Substitute $0\text{m}/\text{s}$ for $v$ and $10.0\text{min}$ for $t$ in equation (I).

  $\begin{array}{c}{d}_{h2}=\left(0\text{m}/\text{s}\right)\left(10.0\text{min}\right)\\ =0\text{ m}\end{array}$

Substitute $10.0\text{m}/\text{s}$ for $v$ and $40.0\text{s}$ for $t$ in equation (I).

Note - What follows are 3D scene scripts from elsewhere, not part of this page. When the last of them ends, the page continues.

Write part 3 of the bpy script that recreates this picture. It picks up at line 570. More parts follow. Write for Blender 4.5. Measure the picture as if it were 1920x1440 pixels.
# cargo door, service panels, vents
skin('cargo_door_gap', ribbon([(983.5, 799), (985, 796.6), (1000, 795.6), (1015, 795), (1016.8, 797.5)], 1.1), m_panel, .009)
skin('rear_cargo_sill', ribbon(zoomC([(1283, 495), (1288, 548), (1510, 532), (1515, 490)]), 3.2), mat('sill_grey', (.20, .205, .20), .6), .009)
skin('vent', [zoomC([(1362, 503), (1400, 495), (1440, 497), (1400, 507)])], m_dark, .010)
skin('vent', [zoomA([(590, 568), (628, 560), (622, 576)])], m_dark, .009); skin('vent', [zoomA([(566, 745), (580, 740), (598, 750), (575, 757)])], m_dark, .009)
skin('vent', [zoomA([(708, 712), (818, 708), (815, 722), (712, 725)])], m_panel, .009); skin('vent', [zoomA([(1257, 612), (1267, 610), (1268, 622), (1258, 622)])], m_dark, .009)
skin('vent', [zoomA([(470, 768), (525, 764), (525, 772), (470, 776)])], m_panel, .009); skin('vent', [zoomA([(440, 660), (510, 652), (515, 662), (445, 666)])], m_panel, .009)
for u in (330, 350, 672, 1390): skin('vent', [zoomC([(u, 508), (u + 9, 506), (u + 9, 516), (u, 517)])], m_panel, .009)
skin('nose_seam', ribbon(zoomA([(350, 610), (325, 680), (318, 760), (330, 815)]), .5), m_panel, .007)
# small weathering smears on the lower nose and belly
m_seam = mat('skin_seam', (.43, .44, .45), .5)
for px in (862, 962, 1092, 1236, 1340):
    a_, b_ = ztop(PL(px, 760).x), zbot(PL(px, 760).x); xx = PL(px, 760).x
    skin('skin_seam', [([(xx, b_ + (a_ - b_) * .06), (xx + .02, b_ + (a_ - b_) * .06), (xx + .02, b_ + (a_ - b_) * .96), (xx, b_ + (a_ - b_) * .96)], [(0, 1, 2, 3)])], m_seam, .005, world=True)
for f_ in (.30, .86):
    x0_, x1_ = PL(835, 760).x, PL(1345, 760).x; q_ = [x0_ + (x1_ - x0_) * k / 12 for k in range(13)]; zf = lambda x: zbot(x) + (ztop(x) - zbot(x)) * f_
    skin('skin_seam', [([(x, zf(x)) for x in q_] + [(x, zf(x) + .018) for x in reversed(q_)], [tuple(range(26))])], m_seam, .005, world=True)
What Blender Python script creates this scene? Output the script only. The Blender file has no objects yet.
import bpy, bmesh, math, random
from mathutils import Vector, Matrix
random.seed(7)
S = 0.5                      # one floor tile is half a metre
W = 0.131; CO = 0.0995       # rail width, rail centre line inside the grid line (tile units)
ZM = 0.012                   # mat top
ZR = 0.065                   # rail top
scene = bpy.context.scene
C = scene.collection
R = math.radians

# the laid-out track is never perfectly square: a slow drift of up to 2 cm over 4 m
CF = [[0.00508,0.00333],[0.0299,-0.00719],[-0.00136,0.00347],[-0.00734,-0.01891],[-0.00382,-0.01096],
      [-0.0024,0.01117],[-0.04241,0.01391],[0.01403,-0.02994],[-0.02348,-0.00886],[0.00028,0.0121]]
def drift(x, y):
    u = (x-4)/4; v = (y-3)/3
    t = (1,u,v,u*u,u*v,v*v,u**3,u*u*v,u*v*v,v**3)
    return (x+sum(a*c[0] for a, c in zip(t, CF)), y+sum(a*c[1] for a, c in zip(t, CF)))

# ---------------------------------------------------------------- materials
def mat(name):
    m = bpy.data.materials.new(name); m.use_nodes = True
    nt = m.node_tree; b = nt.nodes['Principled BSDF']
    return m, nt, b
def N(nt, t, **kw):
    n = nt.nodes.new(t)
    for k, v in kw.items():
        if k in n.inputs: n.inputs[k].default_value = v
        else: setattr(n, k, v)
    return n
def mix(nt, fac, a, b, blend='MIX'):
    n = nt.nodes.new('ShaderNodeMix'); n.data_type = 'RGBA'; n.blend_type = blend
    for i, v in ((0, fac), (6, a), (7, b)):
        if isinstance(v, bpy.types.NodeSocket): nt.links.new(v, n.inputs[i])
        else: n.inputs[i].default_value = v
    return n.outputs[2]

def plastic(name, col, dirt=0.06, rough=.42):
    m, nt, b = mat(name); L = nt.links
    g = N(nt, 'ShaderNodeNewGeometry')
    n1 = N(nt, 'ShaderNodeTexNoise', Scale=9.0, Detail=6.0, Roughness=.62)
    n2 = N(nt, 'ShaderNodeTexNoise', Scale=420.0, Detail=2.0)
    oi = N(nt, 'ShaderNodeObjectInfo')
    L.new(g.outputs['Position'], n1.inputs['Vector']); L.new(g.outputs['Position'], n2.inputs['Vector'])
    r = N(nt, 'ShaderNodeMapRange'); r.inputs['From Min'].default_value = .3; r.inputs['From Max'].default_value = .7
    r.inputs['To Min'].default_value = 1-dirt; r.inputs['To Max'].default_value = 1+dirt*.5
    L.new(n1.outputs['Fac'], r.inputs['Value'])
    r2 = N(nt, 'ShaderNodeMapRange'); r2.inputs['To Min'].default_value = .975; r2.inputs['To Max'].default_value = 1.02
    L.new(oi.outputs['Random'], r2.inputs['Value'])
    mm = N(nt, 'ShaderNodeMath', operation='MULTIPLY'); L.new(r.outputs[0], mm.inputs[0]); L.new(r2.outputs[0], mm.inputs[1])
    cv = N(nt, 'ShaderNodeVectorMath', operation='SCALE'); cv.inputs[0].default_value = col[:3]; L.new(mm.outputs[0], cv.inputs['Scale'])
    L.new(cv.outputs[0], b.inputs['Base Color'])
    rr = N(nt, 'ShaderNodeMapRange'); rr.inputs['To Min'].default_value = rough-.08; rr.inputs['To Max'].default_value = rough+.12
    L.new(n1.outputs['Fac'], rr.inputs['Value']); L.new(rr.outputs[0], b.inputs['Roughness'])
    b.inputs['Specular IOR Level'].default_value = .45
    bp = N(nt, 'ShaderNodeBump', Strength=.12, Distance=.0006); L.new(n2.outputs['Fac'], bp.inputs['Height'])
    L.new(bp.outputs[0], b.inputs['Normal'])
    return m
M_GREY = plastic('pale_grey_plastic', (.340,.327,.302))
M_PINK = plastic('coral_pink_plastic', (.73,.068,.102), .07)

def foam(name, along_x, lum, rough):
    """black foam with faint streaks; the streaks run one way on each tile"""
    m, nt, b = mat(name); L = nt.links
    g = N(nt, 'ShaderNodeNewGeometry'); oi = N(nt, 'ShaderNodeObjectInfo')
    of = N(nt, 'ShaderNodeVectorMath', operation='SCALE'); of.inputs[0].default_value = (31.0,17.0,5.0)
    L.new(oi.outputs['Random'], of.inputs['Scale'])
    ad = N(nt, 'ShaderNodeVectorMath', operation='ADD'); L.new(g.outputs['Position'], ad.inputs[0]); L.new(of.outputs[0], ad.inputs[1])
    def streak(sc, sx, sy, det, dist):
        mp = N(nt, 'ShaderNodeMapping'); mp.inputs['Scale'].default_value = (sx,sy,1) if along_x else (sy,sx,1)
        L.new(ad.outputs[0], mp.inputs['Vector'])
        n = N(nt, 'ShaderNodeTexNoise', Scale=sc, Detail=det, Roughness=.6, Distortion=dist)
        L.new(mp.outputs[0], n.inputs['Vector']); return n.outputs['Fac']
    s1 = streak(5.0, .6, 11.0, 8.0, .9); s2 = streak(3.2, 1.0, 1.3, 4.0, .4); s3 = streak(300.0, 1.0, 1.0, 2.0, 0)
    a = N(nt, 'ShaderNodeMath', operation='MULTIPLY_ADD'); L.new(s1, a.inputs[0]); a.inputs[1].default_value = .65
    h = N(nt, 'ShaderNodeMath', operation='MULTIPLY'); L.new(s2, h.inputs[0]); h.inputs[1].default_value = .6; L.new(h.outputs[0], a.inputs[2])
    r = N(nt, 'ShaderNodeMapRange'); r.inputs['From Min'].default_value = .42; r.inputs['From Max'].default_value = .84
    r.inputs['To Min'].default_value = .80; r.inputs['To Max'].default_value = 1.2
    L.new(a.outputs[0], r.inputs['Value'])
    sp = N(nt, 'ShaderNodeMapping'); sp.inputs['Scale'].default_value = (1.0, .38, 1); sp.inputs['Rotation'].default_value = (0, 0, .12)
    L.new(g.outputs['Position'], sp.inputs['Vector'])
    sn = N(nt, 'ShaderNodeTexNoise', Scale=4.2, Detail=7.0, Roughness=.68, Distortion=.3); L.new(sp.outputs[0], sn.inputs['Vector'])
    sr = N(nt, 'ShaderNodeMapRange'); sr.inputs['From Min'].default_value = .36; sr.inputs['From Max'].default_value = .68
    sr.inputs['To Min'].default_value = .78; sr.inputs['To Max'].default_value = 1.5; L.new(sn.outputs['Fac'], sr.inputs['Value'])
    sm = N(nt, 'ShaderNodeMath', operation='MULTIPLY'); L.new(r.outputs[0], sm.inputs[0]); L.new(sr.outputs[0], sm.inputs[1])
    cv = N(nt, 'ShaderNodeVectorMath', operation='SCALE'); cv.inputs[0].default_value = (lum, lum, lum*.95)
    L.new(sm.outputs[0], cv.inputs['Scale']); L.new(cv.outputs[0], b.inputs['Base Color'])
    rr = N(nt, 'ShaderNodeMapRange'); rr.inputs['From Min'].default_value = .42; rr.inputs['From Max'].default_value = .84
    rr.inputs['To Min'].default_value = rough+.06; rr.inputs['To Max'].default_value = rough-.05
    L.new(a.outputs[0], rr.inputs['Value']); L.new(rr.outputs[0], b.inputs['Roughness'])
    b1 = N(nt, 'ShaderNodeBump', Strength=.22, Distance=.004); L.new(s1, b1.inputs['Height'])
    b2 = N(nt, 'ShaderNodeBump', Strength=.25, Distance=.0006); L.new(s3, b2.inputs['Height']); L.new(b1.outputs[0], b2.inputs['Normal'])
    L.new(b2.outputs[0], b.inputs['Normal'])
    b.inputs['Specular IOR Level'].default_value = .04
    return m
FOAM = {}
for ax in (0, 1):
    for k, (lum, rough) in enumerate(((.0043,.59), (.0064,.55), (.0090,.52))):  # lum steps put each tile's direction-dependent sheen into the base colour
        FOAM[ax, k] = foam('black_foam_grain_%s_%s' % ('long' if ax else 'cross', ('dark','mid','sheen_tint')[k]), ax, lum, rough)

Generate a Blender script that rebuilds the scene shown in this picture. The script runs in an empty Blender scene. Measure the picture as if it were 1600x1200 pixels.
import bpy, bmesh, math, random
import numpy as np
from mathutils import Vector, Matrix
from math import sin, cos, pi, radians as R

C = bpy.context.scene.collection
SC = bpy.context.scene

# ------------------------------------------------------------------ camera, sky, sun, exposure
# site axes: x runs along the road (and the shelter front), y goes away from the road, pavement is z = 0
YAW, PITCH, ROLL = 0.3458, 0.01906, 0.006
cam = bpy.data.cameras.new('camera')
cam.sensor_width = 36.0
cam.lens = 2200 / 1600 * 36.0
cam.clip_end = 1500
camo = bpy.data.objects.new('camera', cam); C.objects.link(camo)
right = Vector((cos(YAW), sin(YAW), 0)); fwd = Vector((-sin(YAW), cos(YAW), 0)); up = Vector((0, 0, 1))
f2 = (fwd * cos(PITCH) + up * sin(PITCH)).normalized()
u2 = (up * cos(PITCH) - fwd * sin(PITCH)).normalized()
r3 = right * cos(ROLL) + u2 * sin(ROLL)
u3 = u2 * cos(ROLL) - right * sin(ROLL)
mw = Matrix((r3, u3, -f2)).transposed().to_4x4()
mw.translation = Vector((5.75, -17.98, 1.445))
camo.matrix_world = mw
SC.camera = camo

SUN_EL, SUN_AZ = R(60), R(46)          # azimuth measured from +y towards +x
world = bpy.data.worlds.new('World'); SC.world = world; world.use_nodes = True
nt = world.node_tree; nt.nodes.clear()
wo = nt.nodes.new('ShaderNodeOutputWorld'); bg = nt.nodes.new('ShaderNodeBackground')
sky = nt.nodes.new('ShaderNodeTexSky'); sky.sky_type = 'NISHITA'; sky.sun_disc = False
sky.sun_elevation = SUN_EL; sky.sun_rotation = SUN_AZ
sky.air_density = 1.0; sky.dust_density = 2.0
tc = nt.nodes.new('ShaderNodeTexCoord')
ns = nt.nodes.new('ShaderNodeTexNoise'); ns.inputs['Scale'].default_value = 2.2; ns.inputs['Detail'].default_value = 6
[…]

  $\begin{array}{c}{d}_{h3}=\left(10.0\text{m}/\text{s}\right)\left(40.0\text{s}\right)\\ =400\text{ m}\end{array}$

The sketch $s$ versus $t$ for both tortoise and hare on the same graph is plotted below.

  

Here, $v_t$ is the velocity of tortoise and $v_h$ is the velocity of hare.

Conclusion:

The sketch $s$ versus $t$ for both tortoise and hare on the same graph is plotted below.

(b)

To determine

The animal who wins the race.

Answer to Problem 12P

Tortoise wins the race.

Explanation of Solution

Given:

The distance to be covered is $1.00\text{km}$ .

The speed of tortoise is $2.00\text{m}/\text{s}$ .

The hare moves at a speed of $10.0\text{m}/\text{s}$ for $60.0\text{s}$ , rests for $10.0\text{min}$ and continues at a speed of $10.0\text{m}/\text{s}$ for $40.0\text{s}$ .

Calculation:

For tortoise:

The time taken to cover $1.00\text{km}$ is $500\text{s}$ .

For hare:

The first time interval is $60.0\text{s}$ , second time interval is $600\text{s}$ and the final interval is $40.0\text{s}$ .

Total time to cover $1.00\text{km}$ is the sum of all interval of time.

  $\begin{array}{c}T=60.0\text{s}+600\text{s}+40.0\text{s}\\ =\text{700}\text{s}\end{array}$

Conclusion:

The tortoise takes less time than hare to cover the distance of $1.00\text{km}$ . Thus, tortoise wins the race.

(c)

To determine

The average speed of hare.

Explanation of Solution

Given:

The distance to be covered is $1.00\text{km}$ .

The speed of tortoise is $2.00\text{m}/\text{s}$ .

The hare moves at a speed of $10.0\text{m}/\text{s}$ for $60.0\text{s}$ , rests for $10.0\text{min}$ and continues at a speed of $10.0\text{m}/\text{s}$ for $40.0\text{s}$ .

Formula Used:

Write the expression for average speed.

  $v_{\text{avg}}=\frac{D}{T}$ ...... (III)

Here, $v_{\text{avg}}$ is the average speed, $D$ is the total distance travelled and $T$ is the total time.

Calculation:

Substitute $1000\text{m}$ for $D$ and $700\text{s}$ for $T$ in equation (III).

  $\begin{array}{c}{v}_{\text{avg}}=\frac{1000\text{m}}{700\text{s}}\\ =1.43\text{m}/\text{s}\end{array}$

Conclusion:

Thus, the average speed of hare is $1.43\text{m}/\text{s}$ .